# Job:
Extract precisely the lines of the entries below, from the first line through the line containing "so.rotation_euler = sd.to_track_quat('-Z', 'Y').to_euler();".

..........

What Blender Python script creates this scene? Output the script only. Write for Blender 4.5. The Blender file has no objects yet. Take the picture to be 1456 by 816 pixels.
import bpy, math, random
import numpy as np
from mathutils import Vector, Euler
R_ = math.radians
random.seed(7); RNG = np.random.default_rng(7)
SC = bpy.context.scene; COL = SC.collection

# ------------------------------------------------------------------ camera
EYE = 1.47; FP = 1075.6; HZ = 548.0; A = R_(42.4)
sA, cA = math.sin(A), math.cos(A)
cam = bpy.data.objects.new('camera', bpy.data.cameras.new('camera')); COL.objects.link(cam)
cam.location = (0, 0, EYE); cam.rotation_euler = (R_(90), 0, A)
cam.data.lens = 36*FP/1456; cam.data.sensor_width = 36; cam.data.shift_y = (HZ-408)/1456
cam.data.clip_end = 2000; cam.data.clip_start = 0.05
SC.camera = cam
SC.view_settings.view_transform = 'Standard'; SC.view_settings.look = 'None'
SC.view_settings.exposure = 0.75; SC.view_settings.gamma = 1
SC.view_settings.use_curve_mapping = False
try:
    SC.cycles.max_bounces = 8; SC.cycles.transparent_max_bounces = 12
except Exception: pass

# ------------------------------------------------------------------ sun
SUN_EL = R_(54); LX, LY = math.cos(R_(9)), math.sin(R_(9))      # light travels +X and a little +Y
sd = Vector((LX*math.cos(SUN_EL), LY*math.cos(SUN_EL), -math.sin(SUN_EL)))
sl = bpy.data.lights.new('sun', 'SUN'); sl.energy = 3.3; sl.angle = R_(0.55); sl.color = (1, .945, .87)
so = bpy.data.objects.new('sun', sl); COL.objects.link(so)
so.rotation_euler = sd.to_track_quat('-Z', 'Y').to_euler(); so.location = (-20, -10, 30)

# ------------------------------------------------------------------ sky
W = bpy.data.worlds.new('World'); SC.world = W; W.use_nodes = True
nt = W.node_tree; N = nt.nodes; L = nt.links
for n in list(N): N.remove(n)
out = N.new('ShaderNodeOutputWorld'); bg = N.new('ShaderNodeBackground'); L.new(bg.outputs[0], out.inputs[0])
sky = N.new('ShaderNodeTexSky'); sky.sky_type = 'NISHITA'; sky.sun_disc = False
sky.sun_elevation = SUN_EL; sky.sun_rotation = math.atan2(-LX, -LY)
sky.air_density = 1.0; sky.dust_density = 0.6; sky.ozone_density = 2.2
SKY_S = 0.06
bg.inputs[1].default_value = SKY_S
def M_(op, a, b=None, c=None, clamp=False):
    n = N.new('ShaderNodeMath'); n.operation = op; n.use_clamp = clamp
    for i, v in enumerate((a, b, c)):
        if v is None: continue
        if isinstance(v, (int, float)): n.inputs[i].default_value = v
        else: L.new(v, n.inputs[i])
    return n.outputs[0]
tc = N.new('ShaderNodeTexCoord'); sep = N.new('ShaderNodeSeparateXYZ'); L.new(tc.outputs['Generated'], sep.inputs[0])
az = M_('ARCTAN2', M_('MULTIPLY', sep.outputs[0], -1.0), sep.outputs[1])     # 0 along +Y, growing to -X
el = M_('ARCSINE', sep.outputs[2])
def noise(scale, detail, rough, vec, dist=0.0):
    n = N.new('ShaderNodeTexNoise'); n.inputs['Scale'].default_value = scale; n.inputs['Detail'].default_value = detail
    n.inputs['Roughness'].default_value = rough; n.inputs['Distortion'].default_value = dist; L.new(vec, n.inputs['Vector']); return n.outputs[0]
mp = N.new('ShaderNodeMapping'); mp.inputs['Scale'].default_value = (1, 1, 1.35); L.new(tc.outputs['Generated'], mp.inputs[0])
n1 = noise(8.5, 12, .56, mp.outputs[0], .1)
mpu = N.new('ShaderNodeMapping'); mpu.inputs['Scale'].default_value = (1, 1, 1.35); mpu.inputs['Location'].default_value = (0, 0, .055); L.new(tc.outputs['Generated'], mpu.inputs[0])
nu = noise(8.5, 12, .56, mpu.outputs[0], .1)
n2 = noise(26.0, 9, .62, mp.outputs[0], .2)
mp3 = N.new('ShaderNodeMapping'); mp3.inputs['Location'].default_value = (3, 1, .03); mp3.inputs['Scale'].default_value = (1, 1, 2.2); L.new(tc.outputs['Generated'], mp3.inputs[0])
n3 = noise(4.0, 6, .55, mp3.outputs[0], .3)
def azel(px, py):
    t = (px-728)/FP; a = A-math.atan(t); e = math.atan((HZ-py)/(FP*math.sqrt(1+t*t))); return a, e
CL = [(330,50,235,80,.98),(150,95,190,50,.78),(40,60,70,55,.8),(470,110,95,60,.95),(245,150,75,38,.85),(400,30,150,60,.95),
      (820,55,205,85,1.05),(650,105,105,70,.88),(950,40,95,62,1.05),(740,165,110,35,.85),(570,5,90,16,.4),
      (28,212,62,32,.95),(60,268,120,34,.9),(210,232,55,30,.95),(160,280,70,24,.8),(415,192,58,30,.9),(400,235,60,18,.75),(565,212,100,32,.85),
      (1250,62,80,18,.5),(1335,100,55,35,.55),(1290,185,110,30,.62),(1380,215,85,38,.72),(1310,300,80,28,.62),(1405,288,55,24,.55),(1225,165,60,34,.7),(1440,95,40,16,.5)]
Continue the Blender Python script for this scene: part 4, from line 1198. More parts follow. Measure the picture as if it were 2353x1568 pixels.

..........

# Written response:
What Blender Python script creates this scene? Output the script only. Write for Blender 4.5. The Blender file has no objects yet. Take the picture to be 1456 by 816 pixels.
import bpy, math, random
import numpy as np
from mathutils import Vector, Euler
R_ = math.radians
random.seed(7); RNG = np.random.default_rng(7)
SC = bpy.context.scene; COL = SC.collection

# ------------------------------------------------------------------ camera
EYE = 1.47; FP = 1075.6; HZ = 548.0; A = R_(42.4)
sA, cA = math.sin(A), math.cos(A)
cam = bpy.data.objects.new('camera', bpy.data.cameras.new('camera')); COL.objects.link(cam)
cam.location = (0, 0, EYE); cam.rotation_euler = (R_(90), 0, A)
cam.data.lens = 36*FP/1456; cam.data.sensor_width = 36; cam.data.shift_y = (HZ-408)/1456
cam.data.clip_end = 2000; cam.data.clip_start = 0.05
SC.camera = cam
SC.view_settings.view_transform = 'Standard'; SC.view_settings.look = 'None'
SC.view_settings.exposure = 0.75; SC.view_settings.gamma = 1
SC.view_settings.use_curve_mapping = False
try:
    SC.cycles.max_bounces = 8; SC.cycles.transparent_max_bounces = 12
except Exception: pass

# ------------------------------------------------------------------ sun
SUN_EL = R_(54); LX, LY = math.cos(R_(9)), math.sin(R_(9))      # light travels +X and a little +Y
sd = Vector((LX*math.cos(SUN_EL), LY*math.cos(SUN_EL), -math.sin(SUN_EL)))
sl = bpy.data.lights.new('sun', 'SUN'); sl.energy = 3.3; sl.angle = R_(0.55); sl.color = (1, .945, .87)
so = bpy.data.objects.new('sun', sl); COL.objects.link(so)
so.rotation_euler = sd.to_track_quat('-Z', 'Y').to_euler(); so.location = (-20, -10, 30)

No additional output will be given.